If √2 is rational, then √2 can be written as z/y for some integers z and y, where z and y are coprime. Then, 2=z²/y².
Consider the hypothetical integer z. It is equal to √2*y. Since y and z are coprime, y cannot contain a factor of √2. Thus, z does not contain a factor of 2; the highest integer power of 2 that is a factor of z is 2^0.
On the other hand, z² does have a factor of 2; it is equal to 2*y² (since y has no factor of √2, y² therefore has no factor of 2).
Therefore, to claim that p² contains exactly twice as many powers of 2 as p is exactly equivalent to claiming that √2 is irrational.
Even if √2 is rational, it is not an integer, and (especially in your second paragraph) you are trying to do things with it that only make sense with integers.
I don't think that continuing this conversation can be productive, since you seem to be objecting to standard techniques. A rigorous textbook in number theory can probably explain the proof that √2 is irrational more thoroughly, and you can follow back the lemmas and see exactly where your confusion lies.
Isn't the point of math that all mathematical truths are logically equivalent? (In beore Gödel.)

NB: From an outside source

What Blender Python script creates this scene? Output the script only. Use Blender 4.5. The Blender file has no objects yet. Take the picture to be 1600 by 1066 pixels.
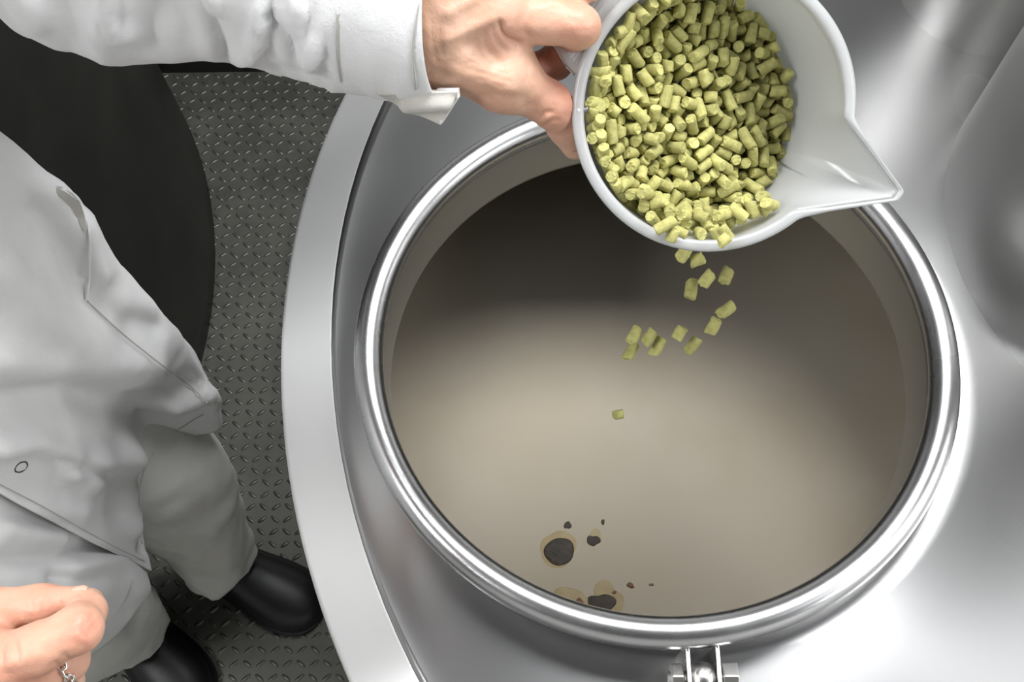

Depends on the axioms you're using.
Well, there's an informal notion that if two theorems T1 and T2 are both true, yet T1 <=> T2 is much easier to prove than either T1 and T2, then the two are equivalent. (There's also the formal notion that two axioms are equivalent if assuming either one lets you prove the other, but I don't think that's especially relevant here.)
That's not close to being the most confused part of the comment you're replying to.